FBR’s robot hits new ‘lay speed’ record of 300 blocks per hour as US housing market beckons

Building technology company FBR (ASX: FBR) has upped the ante in its race to commercialise its automated house structure-building robot after hitting a new ‘lay speed’ record of more than 300 blocks per hour.

The Perth-based company, formerly known as Fastbrick Robotics, says its first next-generation Hadrian X robot has significantly surpassed the highest ever recorded peak lay speed of its predecessor, the Hadrian 109, using US-format cement masonry blocks.

The laying rate is also up from 174 blocks an hour for Hadrian X announced in October last year. With that rate, FBR technology could lay the walls of a standard double-brick house in a single day with the technology aimed at fast-tracking house construction times while reducing labour costs.

FBR says the milestone demonstrates the commercial potential of FBR’s robotic construction technology, which is now proven to be able to lay 70 vertical square metres of wall per hour using the largest format blocks.

The latest indoor testing will be followed up by outdoor build activities at FBR’s facilities in the next few months, paving the way for Hadrian X to be applied for commercial operations.

“Achieving a lay speed record during calibration of our first next-generation Hadrian X is extremely encouraging, with expectations that the lay rate will become significantly faster still,” FBR’s CEO Mike Pivac says.

“In our testing and calibration program we are using the most commonly used cement masonry blocks in the world.

“However, using larger format and readily available blocks at the rates we have demonstrated to date, means we could robotically lay, on site, the walls of a standard double brick house in a single day.”

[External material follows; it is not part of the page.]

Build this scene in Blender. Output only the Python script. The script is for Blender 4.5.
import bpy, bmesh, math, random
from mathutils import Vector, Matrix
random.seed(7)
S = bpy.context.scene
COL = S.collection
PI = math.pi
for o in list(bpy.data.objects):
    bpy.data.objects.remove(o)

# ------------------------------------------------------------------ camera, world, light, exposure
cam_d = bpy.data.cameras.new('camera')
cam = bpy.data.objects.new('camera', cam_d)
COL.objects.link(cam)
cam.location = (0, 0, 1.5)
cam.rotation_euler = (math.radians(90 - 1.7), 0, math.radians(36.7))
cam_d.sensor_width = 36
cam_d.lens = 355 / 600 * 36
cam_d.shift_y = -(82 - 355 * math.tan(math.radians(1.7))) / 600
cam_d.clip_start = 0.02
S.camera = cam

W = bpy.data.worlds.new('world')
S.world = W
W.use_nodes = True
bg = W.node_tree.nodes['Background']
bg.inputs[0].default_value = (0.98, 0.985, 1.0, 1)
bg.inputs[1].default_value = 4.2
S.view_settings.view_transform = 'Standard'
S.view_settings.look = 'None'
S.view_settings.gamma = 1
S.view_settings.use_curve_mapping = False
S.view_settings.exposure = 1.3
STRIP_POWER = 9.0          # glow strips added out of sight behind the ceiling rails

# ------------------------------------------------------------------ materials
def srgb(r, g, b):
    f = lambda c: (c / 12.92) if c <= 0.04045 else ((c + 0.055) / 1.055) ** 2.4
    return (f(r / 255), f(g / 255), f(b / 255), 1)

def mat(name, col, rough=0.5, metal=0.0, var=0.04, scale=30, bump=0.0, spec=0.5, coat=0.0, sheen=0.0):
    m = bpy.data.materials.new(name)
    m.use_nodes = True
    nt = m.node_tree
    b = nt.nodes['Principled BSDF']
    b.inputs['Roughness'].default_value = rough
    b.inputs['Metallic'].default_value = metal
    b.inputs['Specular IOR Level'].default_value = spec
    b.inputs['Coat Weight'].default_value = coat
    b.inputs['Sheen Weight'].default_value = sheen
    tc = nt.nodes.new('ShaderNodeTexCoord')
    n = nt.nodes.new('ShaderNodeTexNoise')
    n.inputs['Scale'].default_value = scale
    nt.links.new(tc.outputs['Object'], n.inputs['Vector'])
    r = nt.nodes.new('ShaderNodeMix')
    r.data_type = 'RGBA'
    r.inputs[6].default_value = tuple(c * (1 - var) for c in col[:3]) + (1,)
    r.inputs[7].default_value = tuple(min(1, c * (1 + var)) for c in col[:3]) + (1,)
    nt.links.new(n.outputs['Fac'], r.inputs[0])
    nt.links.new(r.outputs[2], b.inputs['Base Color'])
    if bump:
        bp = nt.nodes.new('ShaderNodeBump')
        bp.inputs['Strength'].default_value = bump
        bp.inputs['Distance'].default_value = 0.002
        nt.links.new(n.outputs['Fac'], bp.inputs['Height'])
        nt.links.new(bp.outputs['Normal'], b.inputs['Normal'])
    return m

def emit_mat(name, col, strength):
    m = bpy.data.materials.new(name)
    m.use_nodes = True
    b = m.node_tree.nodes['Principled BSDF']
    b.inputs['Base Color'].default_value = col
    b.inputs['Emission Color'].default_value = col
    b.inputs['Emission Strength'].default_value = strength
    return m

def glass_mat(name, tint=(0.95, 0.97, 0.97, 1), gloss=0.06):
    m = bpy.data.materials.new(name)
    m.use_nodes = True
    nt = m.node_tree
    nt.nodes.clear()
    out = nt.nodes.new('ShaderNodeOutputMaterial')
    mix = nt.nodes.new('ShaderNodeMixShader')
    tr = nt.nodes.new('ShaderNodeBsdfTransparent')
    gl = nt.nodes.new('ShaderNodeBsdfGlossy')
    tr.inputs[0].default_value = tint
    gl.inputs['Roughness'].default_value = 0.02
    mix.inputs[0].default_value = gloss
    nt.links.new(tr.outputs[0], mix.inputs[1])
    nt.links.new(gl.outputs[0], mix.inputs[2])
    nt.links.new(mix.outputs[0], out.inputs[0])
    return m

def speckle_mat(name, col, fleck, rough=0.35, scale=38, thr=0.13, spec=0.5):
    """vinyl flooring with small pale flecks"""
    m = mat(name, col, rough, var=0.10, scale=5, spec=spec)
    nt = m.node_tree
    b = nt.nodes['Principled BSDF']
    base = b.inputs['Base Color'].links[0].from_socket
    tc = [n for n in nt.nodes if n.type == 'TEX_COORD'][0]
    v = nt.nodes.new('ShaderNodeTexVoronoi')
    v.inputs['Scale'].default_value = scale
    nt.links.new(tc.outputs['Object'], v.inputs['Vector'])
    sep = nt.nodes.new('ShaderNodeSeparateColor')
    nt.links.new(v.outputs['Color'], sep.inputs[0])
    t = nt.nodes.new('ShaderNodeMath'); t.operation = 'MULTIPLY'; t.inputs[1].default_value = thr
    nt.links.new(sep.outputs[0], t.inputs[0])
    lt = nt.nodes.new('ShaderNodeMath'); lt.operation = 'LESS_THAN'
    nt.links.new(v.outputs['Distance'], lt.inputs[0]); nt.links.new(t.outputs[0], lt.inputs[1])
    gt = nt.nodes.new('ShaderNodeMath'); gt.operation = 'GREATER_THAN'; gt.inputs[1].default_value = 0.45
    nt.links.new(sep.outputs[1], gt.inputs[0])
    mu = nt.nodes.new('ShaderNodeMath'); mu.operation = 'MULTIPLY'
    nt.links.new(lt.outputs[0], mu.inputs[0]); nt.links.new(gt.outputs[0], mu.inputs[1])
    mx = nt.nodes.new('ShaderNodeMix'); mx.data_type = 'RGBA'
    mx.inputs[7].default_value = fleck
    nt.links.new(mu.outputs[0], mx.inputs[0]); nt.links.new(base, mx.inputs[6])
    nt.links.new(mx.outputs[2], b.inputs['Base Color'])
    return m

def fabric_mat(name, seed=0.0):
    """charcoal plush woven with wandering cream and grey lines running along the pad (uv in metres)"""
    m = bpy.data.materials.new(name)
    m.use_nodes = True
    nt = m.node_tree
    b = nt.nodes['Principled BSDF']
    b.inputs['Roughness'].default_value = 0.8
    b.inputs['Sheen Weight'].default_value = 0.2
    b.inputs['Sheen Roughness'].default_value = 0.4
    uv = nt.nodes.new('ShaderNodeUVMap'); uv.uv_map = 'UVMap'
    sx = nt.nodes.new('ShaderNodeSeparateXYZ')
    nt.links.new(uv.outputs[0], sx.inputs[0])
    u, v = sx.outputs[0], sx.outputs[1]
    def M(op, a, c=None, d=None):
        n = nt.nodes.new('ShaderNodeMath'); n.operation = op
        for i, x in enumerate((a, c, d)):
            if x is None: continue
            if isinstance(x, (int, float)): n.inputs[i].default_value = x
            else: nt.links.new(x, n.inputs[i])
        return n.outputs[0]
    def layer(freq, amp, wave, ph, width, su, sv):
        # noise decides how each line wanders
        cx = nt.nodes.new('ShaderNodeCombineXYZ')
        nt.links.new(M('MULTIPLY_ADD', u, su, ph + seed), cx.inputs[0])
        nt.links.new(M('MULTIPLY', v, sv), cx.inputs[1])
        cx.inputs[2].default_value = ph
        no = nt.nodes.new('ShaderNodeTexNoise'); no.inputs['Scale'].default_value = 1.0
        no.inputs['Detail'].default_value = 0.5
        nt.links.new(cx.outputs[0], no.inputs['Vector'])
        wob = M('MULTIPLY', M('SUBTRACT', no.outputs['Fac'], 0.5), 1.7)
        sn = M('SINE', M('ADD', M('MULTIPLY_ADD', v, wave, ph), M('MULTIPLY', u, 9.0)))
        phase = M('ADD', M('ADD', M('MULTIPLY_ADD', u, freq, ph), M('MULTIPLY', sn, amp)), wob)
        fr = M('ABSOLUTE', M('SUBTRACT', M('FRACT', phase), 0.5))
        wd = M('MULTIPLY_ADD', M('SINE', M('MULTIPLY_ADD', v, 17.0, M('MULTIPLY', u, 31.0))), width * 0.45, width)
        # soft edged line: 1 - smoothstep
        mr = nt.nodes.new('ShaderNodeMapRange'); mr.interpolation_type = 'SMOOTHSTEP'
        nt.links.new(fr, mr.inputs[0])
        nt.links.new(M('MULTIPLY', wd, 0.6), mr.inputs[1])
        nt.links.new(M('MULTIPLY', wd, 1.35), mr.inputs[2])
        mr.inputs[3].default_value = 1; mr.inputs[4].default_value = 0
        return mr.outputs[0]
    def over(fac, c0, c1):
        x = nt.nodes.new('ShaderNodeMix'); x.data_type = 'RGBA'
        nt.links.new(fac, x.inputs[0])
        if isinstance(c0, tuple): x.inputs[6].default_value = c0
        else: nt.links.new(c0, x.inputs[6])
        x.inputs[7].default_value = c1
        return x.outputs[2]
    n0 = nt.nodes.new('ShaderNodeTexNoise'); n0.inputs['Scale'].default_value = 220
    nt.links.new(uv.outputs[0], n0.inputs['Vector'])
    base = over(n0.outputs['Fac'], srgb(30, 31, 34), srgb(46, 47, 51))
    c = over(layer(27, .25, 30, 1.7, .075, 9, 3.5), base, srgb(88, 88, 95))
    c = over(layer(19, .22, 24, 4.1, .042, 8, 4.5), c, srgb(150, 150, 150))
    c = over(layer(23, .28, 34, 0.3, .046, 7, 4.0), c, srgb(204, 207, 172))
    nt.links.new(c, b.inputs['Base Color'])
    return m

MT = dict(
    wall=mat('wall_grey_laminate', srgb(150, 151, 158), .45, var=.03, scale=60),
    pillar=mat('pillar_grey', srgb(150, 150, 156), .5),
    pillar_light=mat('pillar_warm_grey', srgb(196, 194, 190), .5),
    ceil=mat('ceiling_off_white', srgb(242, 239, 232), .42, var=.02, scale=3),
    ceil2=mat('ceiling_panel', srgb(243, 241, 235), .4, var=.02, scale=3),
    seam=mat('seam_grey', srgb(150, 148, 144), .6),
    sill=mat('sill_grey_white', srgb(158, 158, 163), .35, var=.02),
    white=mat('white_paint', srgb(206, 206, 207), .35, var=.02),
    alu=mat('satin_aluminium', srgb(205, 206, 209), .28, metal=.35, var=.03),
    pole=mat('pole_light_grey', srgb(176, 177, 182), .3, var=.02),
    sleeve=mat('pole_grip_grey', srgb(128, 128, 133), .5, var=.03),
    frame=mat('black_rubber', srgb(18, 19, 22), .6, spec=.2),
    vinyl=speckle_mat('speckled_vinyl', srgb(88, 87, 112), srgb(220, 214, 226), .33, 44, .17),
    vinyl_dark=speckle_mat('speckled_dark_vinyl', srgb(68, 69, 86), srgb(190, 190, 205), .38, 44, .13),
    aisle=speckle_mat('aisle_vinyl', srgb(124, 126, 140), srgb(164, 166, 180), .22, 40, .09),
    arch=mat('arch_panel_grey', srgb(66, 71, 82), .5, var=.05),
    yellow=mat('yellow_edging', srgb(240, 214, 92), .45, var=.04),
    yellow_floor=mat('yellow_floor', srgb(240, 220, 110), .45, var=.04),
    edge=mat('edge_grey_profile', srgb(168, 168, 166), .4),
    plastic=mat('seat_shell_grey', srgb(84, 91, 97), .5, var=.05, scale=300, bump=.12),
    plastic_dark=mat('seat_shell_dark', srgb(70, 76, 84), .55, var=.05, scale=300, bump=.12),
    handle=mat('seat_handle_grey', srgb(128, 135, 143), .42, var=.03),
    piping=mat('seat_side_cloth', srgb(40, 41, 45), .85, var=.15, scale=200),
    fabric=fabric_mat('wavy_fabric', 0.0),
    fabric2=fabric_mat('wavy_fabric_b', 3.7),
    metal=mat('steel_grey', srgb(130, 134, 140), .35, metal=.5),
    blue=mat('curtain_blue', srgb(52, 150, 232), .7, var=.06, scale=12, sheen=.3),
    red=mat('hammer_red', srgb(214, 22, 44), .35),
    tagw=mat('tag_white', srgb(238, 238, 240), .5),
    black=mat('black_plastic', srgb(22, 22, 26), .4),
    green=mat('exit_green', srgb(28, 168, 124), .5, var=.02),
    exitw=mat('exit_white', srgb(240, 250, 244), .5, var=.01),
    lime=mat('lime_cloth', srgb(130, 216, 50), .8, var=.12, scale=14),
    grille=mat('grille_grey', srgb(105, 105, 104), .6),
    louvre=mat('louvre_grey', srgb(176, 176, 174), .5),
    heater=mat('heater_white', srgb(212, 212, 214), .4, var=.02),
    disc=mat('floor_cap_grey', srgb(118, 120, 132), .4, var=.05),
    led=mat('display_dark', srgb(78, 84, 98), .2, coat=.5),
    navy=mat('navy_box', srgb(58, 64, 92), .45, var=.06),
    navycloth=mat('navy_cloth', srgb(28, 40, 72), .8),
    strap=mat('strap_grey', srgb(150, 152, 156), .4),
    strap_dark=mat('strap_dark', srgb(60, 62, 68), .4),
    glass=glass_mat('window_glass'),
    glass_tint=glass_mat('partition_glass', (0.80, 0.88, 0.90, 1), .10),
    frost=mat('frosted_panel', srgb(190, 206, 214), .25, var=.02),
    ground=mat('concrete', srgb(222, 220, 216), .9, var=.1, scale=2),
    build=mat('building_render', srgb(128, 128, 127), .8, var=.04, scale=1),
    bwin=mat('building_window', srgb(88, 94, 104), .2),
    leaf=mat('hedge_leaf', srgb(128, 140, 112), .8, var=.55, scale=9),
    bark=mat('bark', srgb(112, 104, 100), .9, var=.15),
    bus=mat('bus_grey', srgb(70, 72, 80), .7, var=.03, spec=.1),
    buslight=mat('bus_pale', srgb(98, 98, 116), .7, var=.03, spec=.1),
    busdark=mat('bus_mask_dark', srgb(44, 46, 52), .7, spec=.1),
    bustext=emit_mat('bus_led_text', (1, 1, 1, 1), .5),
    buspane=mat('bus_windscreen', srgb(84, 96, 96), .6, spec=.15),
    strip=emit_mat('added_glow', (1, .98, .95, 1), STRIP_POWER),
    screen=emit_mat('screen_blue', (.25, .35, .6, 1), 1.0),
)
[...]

The FBR technology is said to be able to lay bricks between 20 and 41 times faster than manual labour.

“With the labour constraints being experienced in the construction industry globally, and the ability to significantly reduce overall construction times and costs, we are on track to deliver a compelling efficiency gain to the industry while keeping clay, AAC and cement masonry blocks as the fastest, cheapest and most durable wall production materials into the future,” Pivac says.

“We are very much on track to achieve our goal, which is that the Hadrian will be the fastest, cheapest, safest and lowest waste way to erect low rise structural wall anywhere in the world.”

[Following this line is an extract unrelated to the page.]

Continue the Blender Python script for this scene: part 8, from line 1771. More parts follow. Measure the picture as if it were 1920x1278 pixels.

FBR has revealed an ambitious rollout of the technology with plans to launch it to the US market in calendar 2023. FBR intends to complete build demonstrations with assistance from major block suppliers in the US, which is the company’s largest market globally.

In March, FBR raised $9.1 million from UK-based shareholder M&G Investment Management to fund the development and deployment of three Hadrian X robots to the US. At the time, the company revealed that the procurement process for US-spec bricklaying machines had begun.